Look for the imposing, curved structure made of rough-hewn stone and dark slate, featuring distinctive filled-in archways rising behind a white fence and a green metal gate. If you are thinking this looks suspiciously like an ancient Christian church rather than a traditional synagogue, your architectural instincts are spot on.
This is the Synagogue of Angers, but it began its life in ten seventy-three as the Church of Saint-Laurent. It has had a wildly turbulent resume. By fifteen seventy-six, the church was already a ruin. Over the centuries, locals used the nave as a barn for fodder, scavengers treated the site as a demolition quarry, and, up until twenty twelve, the city used it as a storage unit for municipal cleaning supplies. Take a look at the photo on your screen to see the ivy-choked, roofless shell it was back in two thousand and nine.

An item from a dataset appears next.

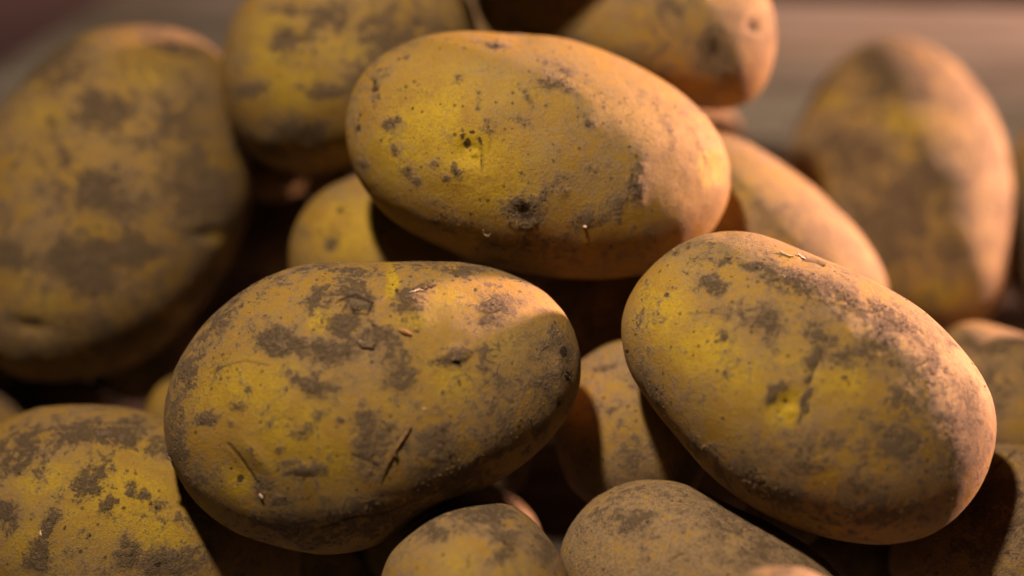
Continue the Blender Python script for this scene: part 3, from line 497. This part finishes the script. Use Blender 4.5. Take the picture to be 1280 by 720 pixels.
def build_potato(key):
    b = BODY[key]; n = b.spec['n']; N, F = cube_sphere(n)
    P = b.points(N); seed = sum(ord(c) for c in key) * 7
    nrm = None
    # outward direction good enough for displacement
    a_, b_ = b.spec['s']; rho = np.hypot(N[:, 0], N[:, 1]); ph = np.arctan2(N[:, 1], N[:, 0]); R = b.R(ph, rho)
    g = np.stack([N[:, 0] / R, N[:, 1] / R, -N[:, 2] / b.T], -1)
    g[:, 0] -= a_ * g[:, 2]; g[:, 1] -= b_ * g[:, 2]
    nrm = np.outer(g[:, 0], b.x) + np.outer(g[:, 1], b.y) + np.outer(g[:, 2], b.w); nrm /= np.linalg.norm(nrm, axis=1)[:, None]
    X, Y = project(P); front = np.clip(((nrm @ -b.w) + .02) / .12, 0, 1)
    mud = np.zeros(len(P)); yel = np.zeros(len(P)); scab = np.zeros(len(P)); cut = np.zeros(len(P))
    disp = noise3(P, 42, seed, 2) * .00042 + noise3(P, 160, seed + 5, 2) * .00014
    wr = WEAR.get(key, dict(p=[], r=[], l=[]))
    wx = noise3(P, 260, seed + 9, 3) * 5.0; wy = noise3(P, 260, seed + 19, 3) * 5.0
    for (kind, x, y, rx, ry, deg, st) in wr['p']:
        f = ell_field(X + wx * min(1, rx / 10), Y + wy * min(1, ry / 10), x, y, rx, ry, deg); v = st * np.exp(-(f ** 2) * .9) * front
        if kind == 'mud': mud = np.maximum(mud, v)
        elif kind == 'yel': yel = np.maximum(yel, v)
        else: scab = np.maximum(scab, v)
    for (x, y, rx, ry, deg, dep) in wr['r']:
        f = ell_field(X, Y, x, y, rx, ry, deg); disp += dep * .001 * np.exp(-(f ** 2) * 1.6) * front
    for (pts, w, dep, dark) in wr['l']:
        dl = line_dist(X + wx * .16, Y + wy * .16, pts); v = np.exp(-(dl / w) ** 2) * front
        disp -= v * dep * .001; cut = np.maximum(cut, v * dark)
    # random wear where the photograph does not look, and a little everywhere
    rnd = noise3(P, 70, seed + 3, 3)
    hid = 1 - front if key in WEAR else np.ones(len(P))
    mud = np.maximum(mud, np.clip(rnd * 1.2, 0, 1) * (.25 + .6 * hid)); yel = np.maximum(yel, np.clip(noise3(P, 45, seed + 4, 2) * 1.3, 0, 1) * (.3 + .6 * hid))
    if n >= 100:
        crust = np.clip((mud - .45) * 2.2, 0, 1); disp += crust * (.00010 + np.abs(noise3(P, 900, seed + 6, 2)) * .00022)
    P = P + nrm * disp[:, None]
    C = b.C; o = mesh_obj('potato', P - C, F[:, ::-1] if False else F, None); o.location = C
    for nm, arr in (('mud', mud), ('yel', yel), ('scab', scab), ('cut', cut)):
        at_ = o.data.attributes.new(nm, 'FLOAT', 'POINT'); at_.data.foreach_set('value', arr.astype(np.float32))
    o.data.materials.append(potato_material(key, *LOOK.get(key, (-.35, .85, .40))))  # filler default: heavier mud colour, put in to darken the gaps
    set_props(o, LABEL[key], 'potato', 'potatoes buried in the heap' if key in FILL else 'potatoes heaped on the table')
    POT[key] = o
    if key in 'ABCJM': bvh[key] = (BVHTree.FromPolygons([Vector(p) for p in P], [tuple(f) for f in F], all_triangles=False), P, nrm, mud, front)
    return o
for k in SPEC: build_potato(k)

# ------------------------------------------------------------------ loose soil sticking to the skins
def grain_shape(k):
    g = random.Random(k); V = []
    for z, rr_, n0 in ((-.7, .7, 4), (.35, 1.0, 4)):
        for i in range(n0):
            a = 2 * math.pi * (i + g.uniform(-.25, .25)) / n0; V.append((rr_ * math.cos(a) * g.uniform(.7, 1.2), rr_ * math.sin(a) * g.uniform(.7, 1.2), z * g.uniform(.6, 1.2)))
    V.append((g.uniform(-.3, .3), g.uniform(-.3, .3), 1.0))
    F = [(0, 1, 5), (0, 5, 4), (1, 2, 6), (1, 6, 5), (2, 3, 7), (2, 7, 6), (3, 0, 4), (3, 4, 7), (4, 5, 8), (5, 6, 8), (6, 7, 8), (7, 4, 8), (0, 3, 2), (0, 2, 1)]
    return np.array(V), np.array(F)
SHAPES = [grain_shape(i) for i in range(6)]
SOIL = plain_material('dry_soil', (.10, .066, .044), (.22, .15, .10), 2500, .95, .0002, .1)
SAND = plain_material('pale_sand', (.50, .40, .32), (.66, .55, .46), 2500, .45, .0001, .5)
def frames(nrm, ang):
    t = np.cross(nrm, np.array([.31, .77, .56])); t /= np.linalg.norm(t, axis=1)[:, None]; b = np.cross(nrm, t)
    c, s_ = np.cos(ang)[:, None], np.sin(ang)[:, None]; return t * c + b * s_, b * c - t * s_
def scatter(key, name, count, smin, smax, mat, weight):
    _, P, nr, mud, front = bvh[key]; w = weight(mud, front); w = w / w.sum()
    idx = rng.choice(len(P), size=count, p=w); sz = smin * (smax / smin) ** (rng.random(count) ** 2.2)
    t, b = frames(nr[idx], rng.random(count) * 6.28); VV = []; FF = []; off = 0
    for j, i in enumerate(idx):
        V, F = SHAPES[j % 6]; q = V * sz[j]
        VV.append(P[i] + np.outer(q[:, 0] * 1.15, t[j]) + np.outer(q[:, 1] * .85, b[j]) + np.outer(q[:, 2] * .8 + sz[j] * .25, nr[i])); FF.append(F + off); off += len(V)
    o = mesh_obj(name, np.concatenate(VV) - BODY[key].C, np.concatenate(FF), mat, POT[key], smooth=False); set_props(o, kind='stuff')
for key, cnt in (('A', 900), ('B', 2600), ('C', 2400), ('J', 700), ('M', 900)):
    scatter(key, 'soil_grains', cnt, .00006, .00026, SOIL, lambda m, f: (np.clip(m - .35, 0, 1) ** 1.5 + .012) * (f > .3))
    scatter(key, 'sand_grains', cnt // 40, .00007, .00020, SAND, lambda m, f: (np.clip(m - .3, 0, 1) + .02) * (f > .3))

# ------------------------------------------------------------------ single bits lying on the potatoes
def hit(key, px, py):
    loc, n, _, _ = bvh[key][0].ray_cast(Vector(CAM), Vector(ray(px, py)))
    if loc is None: return None, None
    n = np.array(n); n = n if n @ ray(px, py) < 0 else -n
    return np.array(loc), n
def bit_material(name, c1, c2, rough=.8): return plain_material(name, c1, c2, 1500, rough, .0002, .3)
STALK = bit_material('dry_stalk', (.09, .05, .022), (.20, .12, .06)); HUSK = bit_material('seed_husk', (.20, .10, .035), (.36, .20, .08))
CHIP = bit_material('pale_chip', (.62, .45, .36), (.78, .62, .52), .5); FLAKE = bit_material('skin_flake', (.30, .20, .14), (.52, .38, .29), .5)
def tube_on(key, name, pts, radii, lift, mat, label, cat, sides=7, sub=4):
    """a thin round-bodied strand lying on the skin through picture points"""
    Q = []; 
    for (px, py) in pts:
        l, n = hit(key, px, py)
        if l is None: return
        Q.append((l, n))
    C = Q[0][0]; V = []; F = []; m = len(Q)
    ts = np.linspace(0, m - 1, (m - 1) * sub + 1); g = random.Random(name + str(pts[0]))
    L = np.array([q[0] for q in Q]); Nn = np.array([q[1] for q in Q])
    cen = np.stack([np.interp(ts, range(m), L[:, k]) for k in range(3)], -1); nn = np.stack([np.interp(ts, range(m), Nn[:, k]) for k in range(3)], -1)
    rad = np.interp(ts, range(m), radii); lf = np.interp(ts, range(m), lift)
    tan = np.gradient(cen, axis=0); tan /= np.linalg.norm(tan, axis=1)[:, None]
    for i in range(len(ts)):
        n = nn[i] / np.linalg.norm(nn[i]); s_ = np.cross(tan[i], n); s_ /= np.linalg.norm(s_); c = cen[i] + n * (rad[i] * .7 + lf[i]) + s_ * g.uniform(-.2, .2) * rad[i]
        for k in range(sides):
            a = 2 * math.pi * k / sides; r_ = rad[i] * g.uniform(.85, 1.15); V.append(c + (s_ * math.cos(a) + n * math.sin(a)) * r_ - C)
    for i in range(len(ts) - 1):
        for k in range(sides): F.append((i * sides + k, i * sides + (k + 1) % sides, (i + 1) * sides + (k + 1) % sides, (i + 1) * sides + k))
    me = bpy.data.meshes.new(name); F.append(tuple(reversed(range(sides)))); F.append(tuple(range((len(ts) - 1) * sides, len(ts) * sides)))
    me.from_pydata([tuple(v) for v in V], [], F); me.materials.append(mat)
    o = bpy.data.objects.new(name, me); COL.objects.link(o); o.location = C; set_props(o, label, cat); return o
def lump_on(key, name, px, py, rx, ry, h, ang, mat, label, cat, rough=.35, curl=0.0):
    """an irregular little lump, sizes in metres, lying on the skin"""
    l, n = hit(key, px, py)
    if l is None: return
    N, F = cube_sphere(7); s0 = int(px * 7 + py)
    rr_ = 1 + noise3(N, 1.7, s0, 3) * rough; q = N * rr_[:, None]
    e = np.array(RIGHT) - n * n[0]; e /= np.linalg.norm(e); f = np.cross(n, e)
    if f @ UP < 0: f = -f
    a = math.radians(ang); u = e * math.cos(a) + f * math.sin(a); v = -e * math.sin(a) + f * math.cos(a)
    V = np.outer(q[:, 0] * rx, u) + np.outer(q[:, 1] * ry, v) + np.outer(q[:, 2] * h + h * .55 + curl * (q[:, 0] ** 2) * rx, n)
    o = mesh_obj(name, V, F, mat, None, smooth=True); o.location = l; set_props(o, label, cat); return o
tube_on('B', 'dry_stalk', [(513, 532), (508, 541), (501, 551), (495, 561)], [.00022, .00028, .0003, .00026], [.0003, .0002, .0002, .0001], HUSK, 'pale upper piece of the dry stalk stuck to the front potato', 'stalk')
tube_on('B', 'dry_stalk', [(495, 563), (488, 574), (481, 588), (476, 604)], [.0003, .00026, .0002, .00008], [.0001, .0001, .00005, 0], STALK, 'dark thin lower piece of the dry stalk stuck to the front potato', 'stalk')
tube_on('B', 'leaf_scrap', [(490, 565), (494, 569), (498, 571)], [.0001, .0003, .0001], [.0001, .0003, .0002], STALK, 'tiny dark scrap at the kink of the dry stalk', 'plant scrap')
lump_on('B', 'seed_husk', 506, 416, .0016, .0006, .00055, -20, HUSK, 'orange-brown seed husk lying above the middle of the stalk potato', 'husk', .25)
lump_on('B', 'soil_crumb', 457, 431, .0019, .0008, .0005, -8, SOIL, 'elongated crumb of dry soil with a white speck beside it', 'soil crumb', .6)
lump_on('B', 'sand_grain', 451, 427, .0003, .0003, .0003, 0, CHIP, 'round white sand grain on the end of the elongated crumb', 'sand grain', .3)
lump_on('B', 'pale_chip', 327, 620, .0007, .00028, .0003, -50, CHIP, 'small pinkish white chip at the lower end of the slit-shaped eye', 'chip', .3)
tube_on('B', 'root_fibre', [(512, 366), (518, 365), (523, 363), (530, 364)], [.00012, .00022, .00024, .0001], [.0001] * 4, CHIP, 'short white root fibre near the yellow streak of the stalk potato', 'root fibre')
tube_on('B', 'root_fibre', [(530, 363), (537, 359), (546, 356)], [.0001, .00018, .00008], [.0001, .0003, .0002], STALK, 'thin dark root fibre next to the short white one', 'root fibre')
lump_on('B', 'soil_crumb', 569, 449, .0007, .0005, .0004, 20, SOIL, 'dark soil crumb on the grey mud patch right of the seed husk', 'soil crumb', .5)
lump_on('B', 'sand_grain', 530, 511, .0003, .00025, .0002, 0, CHIP, 'white sand grain just above the pale end of the dry stalk', 'sand grain', .3)
lump_on('C', 'skin_flake', 983, 319, .0017, .00055, .00022, -22, FLAKE, 'curled shiny flake of torn skin on top of the egg-shaped potato', 'skin flake', .35, .18)
lump_on('C', 'skin_flake', 1001, 321, .0011, .0005, .0002, -10, FLAKE, 'flat brownish skin flake beside the narrow dark slot', 'skin flake', .35, .1)
lump_on('C', 'sand_grain', 891, 594, .0003, .0002, .0002, 0, CHIP, 'white sand grain on the lower side of the egg-shaped potato', 'sand grain', .3)
lump_on('C', 'husk_crumb', 867, 443, .00035, .00025, .0002, 70, HUSK, 'orange crumb on the clean yellow side of the egg-shaped potato', 'crumb', .4)
lump_on('A', 'sand_grain', 731, 283, .0003, .0004, .00035, 80, CHIP, 'bright grain stuck low on the front of the topmost potato', 'sand grain', .35)
tube_on('A', 'root_fibre', [(604, 287), (606, 292), (611, 294), (613, 291)], [.00008, .00014, .00014, .00008], [.0001, .0003, .0003, .0001], FLAKE, 'curled pale fibre below the round scab side of the topmost potato', 'root fibre')
lump_on('J', 'pale_chip', 51, 667, .0002, .0007, .0002, 10, CHIP, 'upright white chip on the mud streak of the bottom corner potato', 'chip', .3)
lump_on('B', 'soil_crumb', 213, 573, .0006, .0004, .0004, 30, SOIL, 'dark crumb sticking out at the side of the stalk potato', 'soil crumb', .6)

The local Jewish community, whose roots in Angers actually stretch all the way back to the eleventh century, desperately needed a new home. Their old building was falling apart. So, the city stepped in, and architect François Terrien orchestrated a clever structural resurrection. He preserved the rugged Romanesque shell and lined the modern interior with local slate, a nod to the region's historic wealth. To complete the fusion of heritages, the community imported all the seating and furniture directly from Kibbutz Lavi in Israel.

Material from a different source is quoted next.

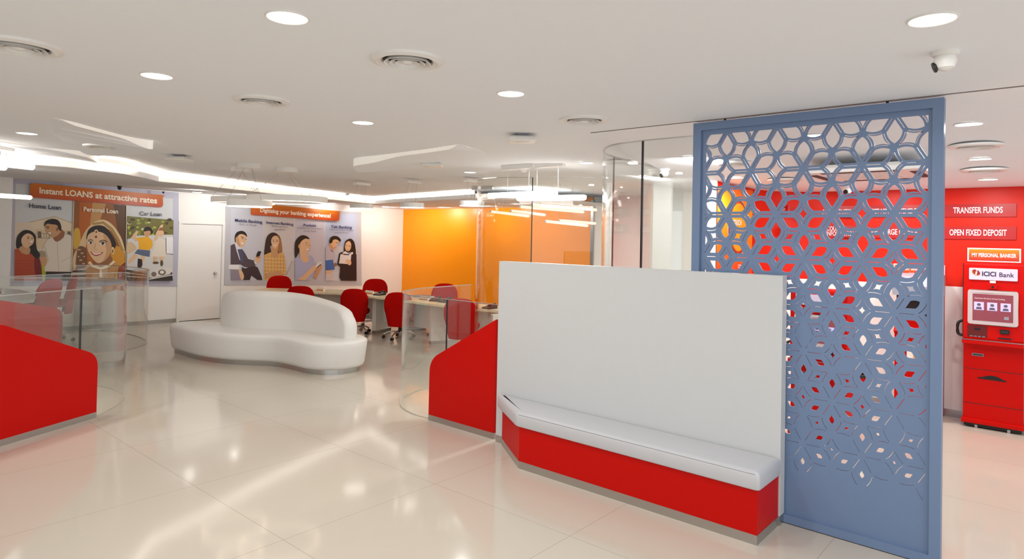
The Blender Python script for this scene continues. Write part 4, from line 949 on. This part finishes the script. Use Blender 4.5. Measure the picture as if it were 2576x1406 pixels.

But there is a heavy weight anchored to these ancient walls. On the exterior, a memorial stone lists the names of three hundred and twenty local Jewish residents whom the Nazis deported during the Second World War. Armed guards forced them onto Convoy number eight on July twentieth, nineteen forty-two. Under the zealous orders of a local Nazi police commander named Hans-Dietrich Ernst, this specific train bypassed typical transit camps and went directly to Auschwitz. Ernst blatantly ignored agreements to spare French citizens and children, arresting anyone he could find. The youngest victim from Angers, Henriette Josefowicz, was not even two years old when she was murdered.
Yet, history here also recorded incredible resilience. A teenager named Léo Bergoffen was deported on a later train and managed the near impossible feat of surviving Auschwitz. When he returned to Angers after the war, he met and married Odette Blanchet, a local Resistance fighter whom officials later recognized as Righteous Among the Nations for risking her own life to hide Jewish families.
It is a building that holds centuries of collapse, horror, and profound rebirth. Take your time to reflect on the layers of history here, and whenever you are ready, we can walk to our next stop.